## Given problem
Copy all lines holding the word "script" from the entries.

-- Start of The data --

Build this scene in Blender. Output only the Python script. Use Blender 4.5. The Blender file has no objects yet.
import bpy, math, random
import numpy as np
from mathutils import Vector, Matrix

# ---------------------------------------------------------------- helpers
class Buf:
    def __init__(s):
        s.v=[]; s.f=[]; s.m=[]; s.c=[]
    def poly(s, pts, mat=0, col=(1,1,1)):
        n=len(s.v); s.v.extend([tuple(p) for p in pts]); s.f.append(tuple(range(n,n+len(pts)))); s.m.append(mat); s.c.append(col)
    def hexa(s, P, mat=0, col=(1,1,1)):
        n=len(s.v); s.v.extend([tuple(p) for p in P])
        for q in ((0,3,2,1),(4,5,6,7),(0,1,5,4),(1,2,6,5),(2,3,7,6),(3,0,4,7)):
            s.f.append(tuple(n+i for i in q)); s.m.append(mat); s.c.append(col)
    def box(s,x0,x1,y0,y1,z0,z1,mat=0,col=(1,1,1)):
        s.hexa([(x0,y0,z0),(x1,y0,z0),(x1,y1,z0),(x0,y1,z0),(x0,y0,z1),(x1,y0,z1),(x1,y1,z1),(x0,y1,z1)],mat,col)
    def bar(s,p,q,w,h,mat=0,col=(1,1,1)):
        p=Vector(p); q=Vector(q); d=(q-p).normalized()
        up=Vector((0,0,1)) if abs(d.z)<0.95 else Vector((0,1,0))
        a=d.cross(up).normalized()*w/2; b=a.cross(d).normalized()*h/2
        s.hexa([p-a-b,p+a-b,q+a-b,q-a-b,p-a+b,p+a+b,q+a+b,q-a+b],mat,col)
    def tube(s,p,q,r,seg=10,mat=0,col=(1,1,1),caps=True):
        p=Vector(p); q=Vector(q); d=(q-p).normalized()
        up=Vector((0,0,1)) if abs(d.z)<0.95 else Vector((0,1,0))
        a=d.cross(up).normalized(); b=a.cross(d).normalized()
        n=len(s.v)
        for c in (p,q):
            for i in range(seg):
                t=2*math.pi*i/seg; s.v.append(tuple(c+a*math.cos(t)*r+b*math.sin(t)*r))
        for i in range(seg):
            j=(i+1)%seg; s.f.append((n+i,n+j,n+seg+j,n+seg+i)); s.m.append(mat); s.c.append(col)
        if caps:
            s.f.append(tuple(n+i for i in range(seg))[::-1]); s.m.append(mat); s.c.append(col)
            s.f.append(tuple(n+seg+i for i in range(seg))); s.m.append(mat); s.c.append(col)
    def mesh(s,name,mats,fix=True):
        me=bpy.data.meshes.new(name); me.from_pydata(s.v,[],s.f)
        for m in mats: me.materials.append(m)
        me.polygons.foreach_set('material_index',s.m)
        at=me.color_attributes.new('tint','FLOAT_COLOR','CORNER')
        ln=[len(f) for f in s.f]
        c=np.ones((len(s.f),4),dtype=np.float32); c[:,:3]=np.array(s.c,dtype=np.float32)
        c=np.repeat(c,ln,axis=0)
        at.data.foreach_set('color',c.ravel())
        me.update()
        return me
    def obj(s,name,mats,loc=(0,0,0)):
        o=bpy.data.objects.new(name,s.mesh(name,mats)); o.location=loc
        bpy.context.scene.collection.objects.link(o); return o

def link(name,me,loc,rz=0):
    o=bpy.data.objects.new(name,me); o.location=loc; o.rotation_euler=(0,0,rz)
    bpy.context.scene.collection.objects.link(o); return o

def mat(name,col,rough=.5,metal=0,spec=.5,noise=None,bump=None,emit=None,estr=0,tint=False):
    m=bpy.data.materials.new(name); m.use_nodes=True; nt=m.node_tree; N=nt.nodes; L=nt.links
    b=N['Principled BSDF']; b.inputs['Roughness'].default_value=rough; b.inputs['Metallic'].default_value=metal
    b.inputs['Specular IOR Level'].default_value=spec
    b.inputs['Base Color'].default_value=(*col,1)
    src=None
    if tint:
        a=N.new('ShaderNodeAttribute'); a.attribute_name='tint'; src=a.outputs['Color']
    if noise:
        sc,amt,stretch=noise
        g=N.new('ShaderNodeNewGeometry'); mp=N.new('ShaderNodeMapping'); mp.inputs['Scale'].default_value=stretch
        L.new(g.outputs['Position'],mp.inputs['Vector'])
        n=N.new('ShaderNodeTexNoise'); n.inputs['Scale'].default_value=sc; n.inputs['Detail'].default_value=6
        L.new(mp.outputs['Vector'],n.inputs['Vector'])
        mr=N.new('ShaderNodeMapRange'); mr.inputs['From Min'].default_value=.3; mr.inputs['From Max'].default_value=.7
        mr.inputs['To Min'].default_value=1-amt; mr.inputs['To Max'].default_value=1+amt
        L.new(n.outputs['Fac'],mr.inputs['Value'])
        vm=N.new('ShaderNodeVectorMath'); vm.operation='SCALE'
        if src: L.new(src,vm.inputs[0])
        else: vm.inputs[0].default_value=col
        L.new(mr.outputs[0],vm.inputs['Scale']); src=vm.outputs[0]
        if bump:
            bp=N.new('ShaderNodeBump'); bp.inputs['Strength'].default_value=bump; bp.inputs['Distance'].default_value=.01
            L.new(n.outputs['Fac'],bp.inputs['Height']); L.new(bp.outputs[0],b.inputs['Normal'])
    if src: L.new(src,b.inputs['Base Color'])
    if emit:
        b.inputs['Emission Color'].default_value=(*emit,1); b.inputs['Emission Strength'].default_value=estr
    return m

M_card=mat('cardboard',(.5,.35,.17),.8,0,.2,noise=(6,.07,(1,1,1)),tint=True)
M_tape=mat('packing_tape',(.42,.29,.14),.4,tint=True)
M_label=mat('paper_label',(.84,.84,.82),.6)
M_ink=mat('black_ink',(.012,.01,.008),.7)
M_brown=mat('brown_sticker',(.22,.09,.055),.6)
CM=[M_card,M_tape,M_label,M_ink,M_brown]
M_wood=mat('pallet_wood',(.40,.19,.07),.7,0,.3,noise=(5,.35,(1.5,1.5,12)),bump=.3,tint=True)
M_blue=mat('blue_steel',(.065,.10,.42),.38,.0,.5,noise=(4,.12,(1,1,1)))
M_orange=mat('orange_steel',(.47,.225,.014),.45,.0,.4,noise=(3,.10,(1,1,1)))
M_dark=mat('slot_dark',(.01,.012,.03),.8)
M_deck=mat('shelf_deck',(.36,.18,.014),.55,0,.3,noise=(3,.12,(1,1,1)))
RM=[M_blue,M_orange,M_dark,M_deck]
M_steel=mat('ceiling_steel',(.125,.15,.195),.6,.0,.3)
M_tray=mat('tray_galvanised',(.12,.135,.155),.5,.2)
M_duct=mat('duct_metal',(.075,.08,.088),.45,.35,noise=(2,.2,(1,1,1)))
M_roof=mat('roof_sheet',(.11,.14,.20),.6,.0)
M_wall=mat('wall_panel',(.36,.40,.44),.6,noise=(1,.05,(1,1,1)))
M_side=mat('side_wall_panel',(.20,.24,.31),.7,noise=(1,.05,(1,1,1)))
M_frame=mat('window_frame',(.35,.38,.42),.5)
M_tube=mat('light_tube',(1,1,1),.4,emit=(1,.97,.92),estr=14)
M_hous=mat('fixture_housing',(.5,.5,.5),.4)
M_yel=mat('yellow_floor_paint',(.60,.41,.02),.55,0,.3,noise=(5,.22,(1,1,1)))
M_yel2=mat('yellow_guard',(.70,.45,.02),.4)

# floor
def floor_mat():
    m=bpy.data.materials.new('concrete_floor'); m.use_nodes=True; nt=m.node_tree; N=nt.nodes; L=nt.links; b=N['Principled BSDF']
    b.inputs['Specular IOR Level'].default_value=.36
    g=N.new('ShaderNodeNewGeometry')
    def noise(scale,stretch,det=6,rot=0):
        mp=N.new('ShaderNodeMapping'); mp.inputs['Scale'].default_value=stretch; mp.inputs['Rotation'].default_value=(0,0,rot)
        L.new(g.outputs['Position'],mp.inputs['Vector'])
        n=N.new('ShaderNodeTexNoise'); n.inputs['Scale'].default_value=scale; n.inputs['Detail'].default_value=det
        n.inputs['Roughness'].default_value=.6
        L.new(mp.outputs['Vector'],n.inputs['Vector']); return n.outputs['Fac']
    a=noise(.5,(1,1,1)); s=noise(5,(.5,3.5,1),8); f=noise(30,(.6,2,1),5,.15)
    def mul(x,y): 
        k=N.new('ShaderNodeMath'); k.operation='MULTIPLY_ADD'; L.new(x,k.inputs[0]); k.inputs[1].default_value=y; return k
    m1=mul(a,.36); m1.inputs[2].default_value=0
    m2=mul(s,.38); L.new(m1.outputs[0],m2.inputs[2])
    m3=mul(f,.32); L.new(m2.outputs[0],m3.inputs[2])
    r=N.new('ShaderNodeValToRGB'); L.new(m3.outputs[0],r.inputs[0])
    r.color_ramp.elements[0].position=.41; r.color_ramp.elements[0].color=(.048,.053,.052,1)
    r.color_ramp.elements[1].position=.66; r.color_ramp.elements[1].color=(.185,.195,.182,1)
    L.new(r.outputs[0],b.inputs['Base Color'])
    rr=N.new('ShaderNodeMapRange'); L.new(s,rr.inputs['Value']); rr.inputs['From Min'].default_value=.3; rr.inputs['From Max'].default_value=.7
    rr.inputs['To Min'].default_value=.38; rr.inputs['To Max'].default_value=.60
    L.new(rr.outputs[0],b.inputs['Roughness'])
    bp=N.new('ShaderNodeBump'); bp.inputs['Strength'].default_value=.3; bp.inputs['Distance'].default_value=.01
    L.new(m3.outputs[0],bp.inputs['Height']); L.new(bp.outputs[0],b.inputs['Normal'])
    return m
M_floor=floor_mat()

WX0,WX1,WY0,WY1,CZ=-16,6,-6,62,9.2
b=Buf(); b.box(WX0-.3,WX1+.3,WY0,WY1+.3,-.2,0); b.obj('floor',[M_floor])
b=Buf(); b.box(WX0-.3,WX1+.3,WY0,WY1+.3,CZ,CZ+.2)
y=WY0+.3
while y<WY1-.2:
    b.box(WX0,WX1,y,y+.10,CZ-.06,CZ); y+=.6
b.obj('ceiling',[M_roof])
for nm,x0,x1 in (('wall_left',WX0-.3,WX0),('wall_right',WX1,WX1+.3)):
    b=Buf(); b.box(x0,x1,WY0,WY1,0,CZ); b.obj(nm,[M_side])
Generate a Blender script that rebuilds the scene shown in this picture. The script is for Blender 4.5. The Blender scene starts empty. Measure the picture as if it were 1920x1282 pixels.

-- End of The data --

## Complete response
Build this scene in Blender. Output only the Python script. Use Blender 4.5. The Blender file has no objects yet.
Generate a Blender script that rebuilds the scene shown in this picture. The script is for Blender 4.5. The Blender scene starts empty. Measure the picture as if it were 1920x1282 pixels.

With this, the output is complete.